Se a droga foi apreendida no interior da residência do réu, sem mandado, sem autorização válida e sem situação de flagrante delito, a prova é ilícita. E como a materialidade do crime de tráfico de drogas depende dessa prova, a absolvição do réu se impõe porque, o Judiciário, como guardião de direitos fundamentais, deve proclamar a ilicitude das provas e absolver o réu da acusação, definiu a Juíza Rosália Guimarães Sarmento, da 2ª Vecute.
Os fatos
No caso concreto, uma equipe policial investigava o suspeito com o tráfico de drogas sintéticas, realizando campanas em dois endereços por ele frequentados. Durante a vigilância, abordaram um homem, que revelou ser irmão de uma jovem, companheira do investigado.

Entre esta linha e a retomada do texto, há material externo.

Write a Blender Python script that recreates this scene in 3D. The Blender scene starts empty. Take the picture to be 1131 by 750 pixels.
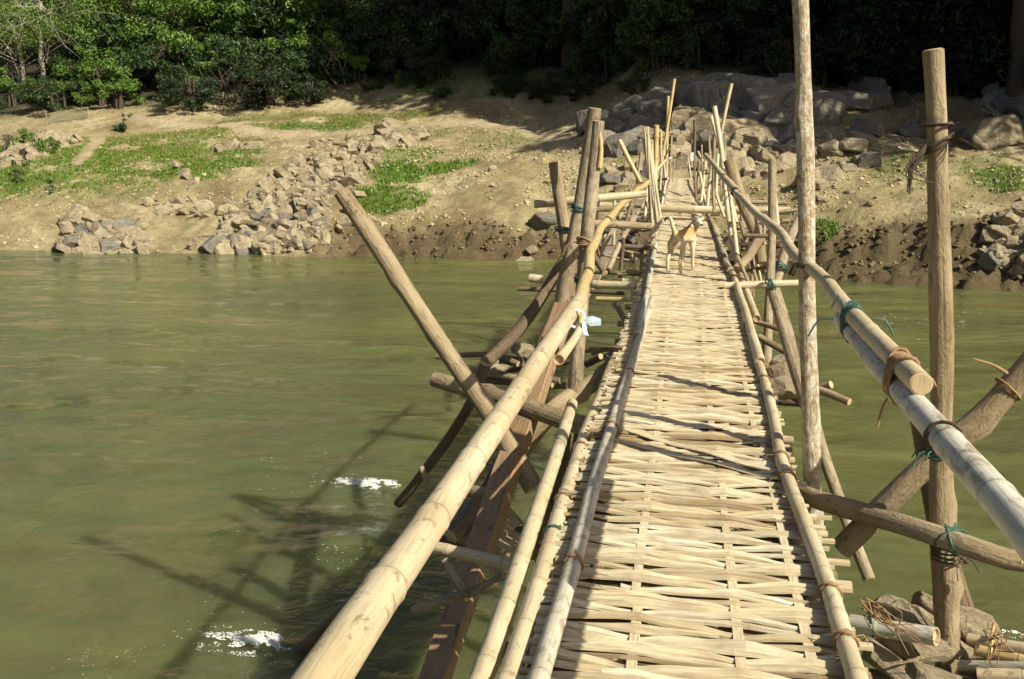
import bpy, bmesh, math, random
from mathutils import Vector, Matrix, noise, Euler
R = math.radians
sc = bpy.context.scene
C = sc.collection

# ------------------------------------------------------------------ camera, sky, sun, exposure
FPX, CX, CY = 1100.0, 565.5, 375.0           # focal length and centre in pixels of the 1131 x 750 photograph
PITCH = math.atan((CY-146)/FPX); YAW = math.atan((760-CX)/FPX*math.cos(PITCH))
CAM = Vector((-0.033, 0.0, 1.66))
cam = bpy.data.cameras.new('camera'); cam_o = bpy.data.objects.new('camera', cam); C.objects.link(cam_o)
cam.sensor_width = 36; cam.lens = 36*FPX/1131; cam.clip_start = .05; cam.clip_end = 2000
cam_o.location = CAM; cam_o.rotation_euler = (R(90)-PITCH, 0, YAW); sc.camera = cam_o
SUN_TO = Vector((.84, -.54, 0)).normalized(); SUN_EL = R(39.5)
SUN_DIR = Vector((SUN_TO.x*math.cos(SUN_EL), SUN_TO.y*math.cos(SUN_EL), math.sin(SUN_EL)))
w = bpy.data.worlds.new('World'); sc.world = w; w.use_nodes = True
wn = w.node_tree.nodes; wl = w.node_tree.links
sky = wn.new('ShaderNodeTexSky'); sky.sky_type = 'NISHITA'; sky.sun_disc = False
sky.sun_elevation = SUN_EL; sky.sun_rotation = math.atan2(SUN_TO.x, SUN_TO.y)
sky.dust_density = 3.0; sky.air_density = 1.2
bg = wn['Background']; bg.inputs['Strength'].default_value = .05
wl.new(sky.outputs[0], bg.inputs[0])
sl = bpy.data.lights.new('sun', 'SUN'); sl.energy = 4.8; sl.angle = R(.53); sl.color = (1, .95, .74)
so = bpy.data.objects.new('sun', sl); C.objects.link(so); so.rotation_euler = SUN_DIR.to_track_quat('Z', 'Y').to_euler()
so.location = (20, -15, 30)
vs = sc.view_settings; vs.view_transform = 'Standard'; vs.look = 'None'; vs.gamma = 1; vs.exposure = 0.60; vs.use_curve_mapping = False
sc.cycles.max_bounces = 6; sc.cycles.transparent_max_bounces = 6

# ------------------------------------------------------------------ helpers
rnd = random.Random(7)
_f = Vector((-math.sin(YAW)*math.cos(PITCH), math.cos(YAW)*math.cos(PITCH), -math.sin(PITCH)))
_r = Vector((math.cos(YAW), math.sin(YAW), 0)); _u = _r.cross(_f)
def ray(px, py): return (_f + _r*((px-CX)/FPX) + _u*((CY-py)/FPX))
def P(px, py, Y):                                  # the point at distance Y along the bridge seen at px, py
    d = ray(px, py); return CAM + d*((Y-CAM.y)/d.y)
def PZ(px, py, z):
    d = ray(px, py); return CAM + d*((z-CAM.z)/d.z)
WATER = -2.6
def tag(o, label=None, cat=None, group=None, kind=None):
    if label: o['label'] = label
    if cat: o['category'] = cat
    if group: o['group'] = group
    if kind: o['kind'] = kind
    return o
class MB:
    def __init__(s): s.v = []; s.f = []; s.mi = []; s.sm = []; s.at = {}
    def add(s, vs_, fs, mi=0, smooth=False, **at):
        b = len(s.v); s.v += [tuple(p) for p in vs_]
        for f in fs: s.f.append(tuple(b+i for i in f)); s.mi.append(mi); s.sm.append(smooth)
        for k, vals in at.items():
            a = s.at.setdefault(k, {})
            if callable(vals) or not isinstance(vals, (list, tuple)) : vals = [vals]*len(vs_)
            for i, q in enumerate(vals): a[b+i] = q
    def mesh(s, name, mats, off=Vector((0, 0, 0))):
        me = bpy.data.meshes.new(name); me.from_pydata([(a-off.x, b-off.y, c-off.z) for a, b, c in s.v], [], s.f)
        for m in mats: me.materials.append(m)
        me.polygons.foreach_set('material_index', s.mi); me.polygons.foreach_set('use_smooth', s.sm)
        for k, a in s.at.items():
            first = next(iter(a.values())); vec = isinstance(first, (tuple, Vector))
            A = me.attributes.new(k, 'FLOAT_VECTOR' if vec else 'FLOAT', 'POINT')
            if vec:
                buf = [0.0]*(3*len(s.v))
                for i, q in a.items(): buf[3*i:3*i+3] = list(q)
                A.data.foreach_set('vector', buf)
            else:
                buf = [0.0]*len(s.v)
                for i, q in a.items(): buf[i] = q
                A.data.foreach_set('value', buf)
        me.update(); return me
def wloc(o):
    p = Vector((0, 0, 0))
    while o: p += Vector(o.location); o = o.parent
    return p
def build(mb, name, mats, parent=None, loc=None):
    if not isinstance(mats, (list, tuple)): mats = [mats]
    pl = wloc(parent); l = Vector(loc) if loc is not None else pl
    o = bpy.data.objects.new(name, mb.mesh(name, mats, l)); C.objects.link(o)
    o.parent = parent; o.location = l - pl
    return o
def empty(name, loc):
    o = bpy.data.objects.new(name, None); C.objects.link(o); o.location = loc; o.empty_display_size = .2; return o

# ------------------------------------------------------------------ materials
def mat(name):
    m = bpy.data.materials.new(name); m.use_nodes = True
    nt = m.node_tree; return m, nt, nt.nodes, nt.links, nt.nodes['Principled BSDF']
def attr(N, name):
    a = N.new('ShaderNodeAttribute'); a.attribute_name = name; return a
def mapping(N, L, src, scale):
    m = N.new('ShaderNodeMapping'); m.inputs['Scale'].default_value = scale; L.new(src, m.inputs['Vector']); return m.outputs[0]
def noise_n(N, L, vec, scale, detail=6, rough=.6, dist=0):
    n = N.new('ShaderNodeTexNoise'); n.inputs['Scale'].default_value = scale; n.inputs['Detail'].default_value = detail
    n.inputs['Roughness'].default_value = rough; n.inputs['Distortion'].default_value = dist
    if vec is not None: L.new(vec, n.inputs['Vector'])
    return n.outputs[0]
def ramp(N, L, fac, stops):
    r = N.new('ShaderNodeValToRGB'); e = r.color_ramp.elements
    while len(e) < len(stops): e.new(.5)
    for q, (p, c) in zip(e, stops): q.position = p; q.color = (*c, 1) if len(c) == 3 else c
    L.new(fac, r.inputs[0]); return r.outputs[0]
def g3(v): return (v, v, v)
def mixc(N, L, fac, a, b, mode='MIX'):
    m = N.new('ShaderNodeMix'); m.data_type = 'RGBA'; m.blend_type = mode
    for i, s in ((0, fac), (6, a), (7, b)):
        if isinstance(s, (int, float)): m.inputs[i].default_value = s
        elif isinstance(s, tuple): m.inputs[i].default_value = (*s, 1)
        else: L.new(s, m.inputs[i])
    return m.outputs[2]
def math_n(N, L, op, a, b=None):
    m = N.new('ShaderNodeMath'); m.operation = op
    for i, s in enumerate((a, b)):
        if s is None: continue
        if isinstance(s, (int, float)): m.inputs[i].default_value = s
        else: L.new(s, m.inputs[i])
    return m.outputs[0]
def bump(N, L, h, strength, dist, prev=None):
    b = N.new('ShaderNodeBump'); b.inputs['Strength'].default_value = strength; b.inputs['Distance'].default_value = dist
    L.new(h, b.inputs['Height'])
    if prev is not None: L.new(prev, b.inputs['Normal'])
    return b.outputs[0]

def pole_mat(name, c1, c2, stain, bark=0.0, rough=.6, lichen=None):
    m, nt, N, L, B = mat(name)
    tc = attr(N, 'tc').outputs['Vector']
    long_ = noise_n(N, L, mapping(N, L, tc, (1, 1, .035)), 160 if not bark else 70, 5, .65)     # fibres along the pole
    big = noise_n(N, L, mapping(N, L, tc, (1, 1, .35)), 7, 5, .6)
    spots = noise_n(N, L, mapping(N, L, tc, (1, 1, .5)), 26, 4, .7, .6)
    col = mixc(N, L, ramp(N, L, big, [(.35, g3(0)), (.65, g3(1))]), c1, c2)
    col = mixc(N, L, ramp(N, L, long_, [(.3, g3(.55)), (.5, g3(0))]), col, tuple(x*.45 for x in c1))
    col = mixc(N, L, ramp(N, L, spots, [(.50 if 'white' in name or 'grey' in name else .57, g3(0)), (.64, g3(.7 if not bark else .8))]), col, stain)
    if lichen:
        ln = noise_n(N, L, mapping(N, L, tc, (1, 1, .6)), 30, 6, .8, .5)
        col = mixc(N, L, ramp(N, L, ln, [(.44, g3(0)), (.60, g3(.85))]), col, lichen[0])
        ln2 = noise_n(N, L, mapping(N, L, tc, (1.1, .9, .7)), 34, 5, .75, 1.0)
        col = mixc(N, L, ramp(N, L, ln2, [(.58, g3(0)), (.63, g3(.8))]), col, lichen[1])
    ring = attr(N, 'ring').outputs['Fac']
    col = mixc(N, L, math_n(N, L, 'MULTIPLY', ring, .75), col, (.16, .10, .05))
    wh = noise_n(N, L, mapping(N, L, tc, (1, 1, .2)), 3.2, 3, .6)
    col = mixc(N, L, ramp(N, L, wh, [(.45, g3(0)), (.75, g3(.35))]), col, tuple(min(.75, x*1.15+.04) for x in c2))
    L.new(col, B.inputs['Base Color']); B.inputs['Roughness'].default_value = rough
    h = bump(N, L, long_, .35 + bark*.3, .004 + bark*.012)
    h2 = bump(N, L, spots, .25 + bark*.6, .003 + bark*.012, h)
    L.new(h2, B.inputs['Normal']); return m
M = {}
M['bamboo'] = pole_mat('bamboo_straw', (.46, .36, .215), (.60, .505, .355), (.20, .13, .07), rough=.48)
M['bamboo_y'] = pole_mat('bamboo_yellow', (.50, .35, .15), (.58, .43, .22), (.26, .14, .06), rough=.42)
M['bamboo_g'] = pole_mat('bamboo_grey', (.42, .37, .29), (.58, .53, .45), (.15, .11, .08), rough=.55)
M['bamboo_w'] = pole_mat('bamboo_white', (.52, .49, .42), (.68, .64, .55), (.20, .14, .09), rough=.55)
M['wood'] = pole_mat('weathered_log', (.20, .14, .075), (.36, .275, .17), (.09, .06, .04), bark=1, rough=.85)
M['wood_d'] = pole_mat('dark_log', (.11, .075, .045), (.20, .14, .085), (.05, .03, .02), bark=1, rough=.85)
M['wood_g'] = pole_mat('grey_log', (.24, .18, .115), (.40, .32, .22), (.12, .085, .055), bark=1, rough=.85)
M['lichen'] = pole_mat('lichen_bark', (.30, .21, .12), (.34, .26, .17), (.11, .07, .04), bark=1, rough=.9,
                       lichen=((.66, .62, .54), (.40, .22, .05)))
M['plank'] = pole_mat('brown_plank', (.27, .16, .08), (.30, .20, .12), (.07, .045, .03), bark=.5, rough=.75)
M['cut'] = pole_mat('cut_wood_end', (.42, .30, .17), (.50, .37, .22), (.20, .12, .06), rough=.8)
def plain(name, c, rough=.7, var=.35, sc_=20, bmp=.0):
    m, nt, N, L, B = mat(name)
    t = N.new('ShaderNodeTexCoord').outputs['Object']
    n = noise_n(N, L, t, sc_, 4, .65)
    L.new(mixc(N, L, n, tuple(x*(1-var) for x in c), tuple(min(1, x*(1+var)) for x in c)), B.inputs['Base Color'])
    B.inputs['Roughness'].default_value = rough
    if bmp: L.new(bump(N, L, n, .6, bmp), B.inputs['Normal'])
    return m
M['wire'] = plain('green_wire', (.03, .10, .085), .5); M['vine'] = plain('brown_vine', (.30, .18, .09), .8)
M['cord'] = plain('dark_cord', (.07, .045, .03), .8); M['ribbon'] = plain('pale_blue_plastic', (.62, .78, .88), .35, .12)
M['paper'] = plain('white_paper', (.8, .8, .78), .7, .05)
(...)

Com suposta autorização, posteriormente desmentida, os policiais entraram no imóvel e encontraram uma encomenda de conteúdo duvidoso, que seria destinada ao pretenso traficante. Dentro da caixa, havia drogas sintéticas. Na sequência, o suspeito foi localizado no segundo endereço, onde foram apreendidos também uma balança de precisão e uma prensa hidráulica, assim, foi preso em flagrante e denunciado pelo crime.
A tese dos Advogados
A defesa, representada pelos advogados Yanna Corrêa e Lucas Guedes,ambos da OAB/AM, levantaram a tese de que o investigado esteve sob investigação que, travestida de legalidade, evidenciou abuso contra o direito de liberdade por meio de buscas especulativas ou não autorizadas, com pescaria probatória ou ‘fishing expedition’, abominado pelo sistema constitucional em flagrante ofensa a inviolabilidade do domicílio.
Desta forma, por meio de denúncia anônima, sem investigações prévias e sem mandado, os policiais encontraram drogas não por acaso, mas por mero intuito, inexistindo a serendipidade ou caso fortuito que pudesse validar a operação.
A tese foi aceita, e as provas, declaradas ilícitas, derrubaram a denúncia do Promotor de Justiça que, segundo a sentença, teria usado de amostras obtidas por meios ilícitos para lastrear a acusação.
Fundamentação constitucional e nulidade absoluta
A decisão reconheceu a nulidade da apreensão da substância entorpecente, com base na violação ao artigo 5º, inciso XI, da Constituição Federal, que protege a inviolabilidade do domicílio.
Conforme anotou a magistrada, não houve flagrante delito nem consentimento válido e voluntário do morador que justificasse o ingresso policial. Também não foi apresentado mandado judicial, elemento essencial nesses casos.
A sentença destaca que, mesmo diante de eventual suspeita de crime permanente, como o tráfico de drogas, a polícia deve requerer ao Judiciário as medidas adequadas — como mandado de busca, interceptação telefônica ou campanas autorizadas — antes de adentrar à residência do investigado. A ausência de tais providências compromete a legalidade de toda a diligência.
O Judiciário não pode legitimar práticas arbitrárias em detrimento de garantias constitucionais, definiu a magistrada
“Não vivemos num Estado Policialesco, e sim num Estado Democrático de Direito, o que implica em absoluta submissão de todos — especialmente os que exercem cargos públicos — ao império da lei e à supremacia da Constituição”.
A Juíza rememora que “a prova da legalidade e da voluntariedade do consentimento para o ingresso na residência do suspeito incumbe, em caso de dúvida, ao Estado, e deve ser feita com declaração assinada pela pessoa que autorizou o ingresso domiciliar, indicando-se, sempre que possível, testemunhas do ato”, o que não ocorreu na espécie.
Frutos da árvore envenenada: prova contaminada, processo inválido
Ao aplicar a teoria dos frutos da árvore envenenada, a sentença considerou que a droga apreendida foi obtida mediante violação constitucional e, por isso, impôs ser desentranhada do processo, nos termos do art. 157 do Código de Processo Penal. Diante da ausência de materialidade e da consequente impossibilidade de imputar autoria delitiva, o pedido formulado na denúncia foi julgado improcedente.
Além disso, a decisão destaca que, mesmo sem o reconhecimento da nulidade, a condenação não se sustentaria em razão da fragilidade das demais provas colhidas em juízo, insuficientes para vincular o acusado ao crime.
Os efeitos
Com base nos fundamentos legais e constitucionais, a sentença absolveu o réu, com fulcro nos incisos II, V e VII do art. 386 do CPP, e determinou a destruição da substância apreendida. O processo foi extinto com resolução de mérito, e o caso se encerrou com afirmação enfática da inviolabilidade de direitos fundamentais frente a excessos estatais.